### DESCRIPTION OF THE TASK
Give the data a second time, exactly and in full.

Stored data entries:

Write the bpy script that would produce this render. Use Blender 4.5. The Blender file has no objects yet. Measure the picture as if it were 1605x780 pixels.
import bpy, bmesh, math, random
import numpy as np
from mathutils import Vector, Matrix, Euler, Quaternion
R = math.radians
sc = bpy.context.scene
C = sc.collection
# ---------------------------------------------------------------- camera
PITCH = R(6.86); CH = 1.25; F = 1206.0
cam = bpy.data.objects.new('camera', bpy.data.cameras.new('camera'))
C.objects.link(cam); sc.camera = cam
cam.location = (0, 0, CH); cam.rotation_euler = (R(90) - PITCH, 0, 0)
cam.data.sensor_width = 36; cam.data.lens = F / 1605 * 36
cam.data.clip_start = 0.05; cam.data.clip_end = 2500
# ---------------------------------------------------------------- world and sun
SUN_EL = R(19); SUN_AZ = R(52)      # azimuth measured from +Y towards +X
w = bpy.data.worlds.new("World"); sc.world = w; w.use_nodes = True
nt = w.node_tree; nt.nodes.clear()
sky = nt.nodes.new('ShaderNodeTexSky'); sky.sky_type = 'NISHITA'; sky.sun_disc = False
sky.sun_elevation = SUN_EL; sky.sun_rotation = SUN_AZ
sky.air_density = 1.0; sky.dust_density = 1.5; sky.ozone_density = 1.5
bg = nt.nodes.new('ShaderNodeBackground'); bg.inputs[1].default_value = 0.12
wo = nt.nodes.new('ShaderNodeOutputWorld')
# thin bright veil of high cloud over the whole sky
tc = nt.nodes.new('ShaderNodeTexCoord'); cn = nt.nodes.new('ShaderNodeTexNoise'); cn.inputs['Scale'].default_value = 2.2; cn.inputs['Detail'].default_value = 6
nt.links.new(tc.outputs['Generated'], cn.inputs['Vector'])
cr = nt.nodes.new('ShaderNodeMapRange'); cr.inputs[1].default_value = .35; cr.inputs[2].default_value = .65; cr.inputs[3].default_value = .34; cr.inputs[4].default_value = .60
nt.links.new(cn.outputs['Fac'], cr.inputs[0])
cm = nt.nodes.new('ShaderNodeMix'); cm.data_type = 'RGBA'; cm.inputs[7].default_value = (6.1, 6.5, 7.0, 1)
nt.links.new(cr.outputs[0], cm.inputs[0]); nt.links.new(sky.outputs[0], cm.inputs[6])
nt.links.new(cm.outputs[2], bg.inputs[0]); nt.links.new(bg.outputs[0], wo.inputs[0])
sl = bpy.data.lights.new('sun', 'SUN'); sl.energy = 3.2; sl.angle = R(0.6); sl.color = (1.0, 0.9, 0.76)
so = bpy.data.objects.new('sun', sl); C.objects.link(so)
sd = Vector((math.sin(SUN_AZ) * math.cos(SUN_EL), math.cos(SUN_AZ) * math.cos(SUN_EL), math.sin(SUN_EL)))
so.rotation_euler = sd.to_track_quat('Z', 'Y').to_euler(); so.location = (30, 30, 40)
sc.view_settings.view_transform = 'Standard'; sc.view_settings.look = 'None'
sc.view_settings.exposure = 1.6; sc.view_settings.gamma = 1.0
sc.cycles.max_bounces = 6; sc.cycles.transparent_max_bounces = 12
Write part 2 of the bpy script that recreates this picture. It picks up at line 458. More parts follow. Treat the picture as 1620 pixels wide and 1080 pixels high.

### FULL ANSWER
Write the bpy script that would produce this render. Use Blender 4.5. The Blender file has no objects yet. Measure the picture as if it were 1605x780 pixels.
import bpy, bmesh, math, random
import numpy as np
from mathutils import Vector, Matrix, Euler, Quaternion
R = math.radians
sc = bpy.context.scene
C = sc.collection
# ---------------------------------------------------------------- camera
PITCH = R(6.86); CH = 1.25; F = 1206.0
cam = bpy.data.objects.new('camera', bpy.data.cameras.new('camera'))
C.objects.link(cam); sc.camera = cam
cam.location = (0, 0, CH); cam.rotation_euler = (R(90) - PITCH, 0, 0)
cam.data.sensor_width = 36; cam.data.lens = F / 1605 * 36
cam.data.clip_start = 0.05; cam.data.clip_end = 2500
# ---------------------------------------------------------------- world and sun
SUN_EL = R(19); SUN_AZ = R(52)      # azimuth measured from +Y towards +X
w = bpy.data.worlds.new("World"); sc.world = w; w.use_nodes = True
nt = w.node_tree; nt.nodes.clear()
sky = nt.nodes.new('ShaderNodeTexSky'); sky.sky_type = 'NISHITA'; sky.sun_disc = False
sky.sun_elevation = SUN_EL; sky.sun_rotation = SUN_AZ
sky.air_density = 1.0; sky.dust_density = 1.5; sky.ozone_density = 1.5
bg = nt.nodes.new('ShaderNodeBackground'); bg.inputs[1].default_value = 0.12
wo = nt.nodes.new('ShaderNodeOutputWorld')
# thin bright veil of high cloud over the whole sky
tc = nt.nodes.new('ShaderNodeTexCoord'); cn = nt.nodes.new('ShaderNodeTexNoise'); cn.inputs['Scale'].default_value = 2.2; cn.inputs['Detail'].default_value = 6
nt.links.new(tc.outputs['Generated'], cn.inputs['Vector'])
cr = nt.nodes.new('ShaderNodeMapRange'); cr.inputs[1].default_value = .35; cr.inputs[2].default_value = .65; cr.inputs[3].default_value = .34; cr.inputs[4].default_value = .60
nt.links.new(cn.outputs['Fac'], cr.inputs[0])
cm = nt.nodes.new('ShaderNodeMix'); cm.data_type = 'RGBA'; cm.inputs[7].default_value = (6.1, 6.5, 7.0, 1)
nt.links.new(cr.outputs[0], cm.inputs[0]); nt.links.new(sky.outputs[0], cm.inputs[6])
nt.links.new(cm.outputs[2], bg.inputs[0]); nt.links.new(bg.outputs[0], wo.inputs[0])
sl = bpy.data.lights.new('sun', 'SUN'); sl.energy = 3.2; sl.angle = R(0.6); sl.color = (1.0, 0.9, 0.76)
so = bpy.data.objects.new('sun', sl); C.objects.link(so)
sd = Vector((math.sin(SUN_AZ) * math.cos(SUN_EL), math.cos(SUN_AZ) * math.cos(SUN_EL), math.sin(SUN_EL)))
so.rotation_euler = sd.to_track_quat('Z', 'Y').to_euler(); so.location = (30, 30, 40)
sc.view_settings.view_transform = 'Standard'; sc.view_settings.look = 'None'
sc.view_settings.exposure = 1.6; sc.view_settings.gamma = 1.0
sc.cycles.max_bounces = 6; sc.cycles.transparent_max_bounces = 12
Write part 2 of the bpy script that recreates this picture. It picks up at line 458. More parts follow. Treat the picture as 1620 pixels wide and 1080 pixels high.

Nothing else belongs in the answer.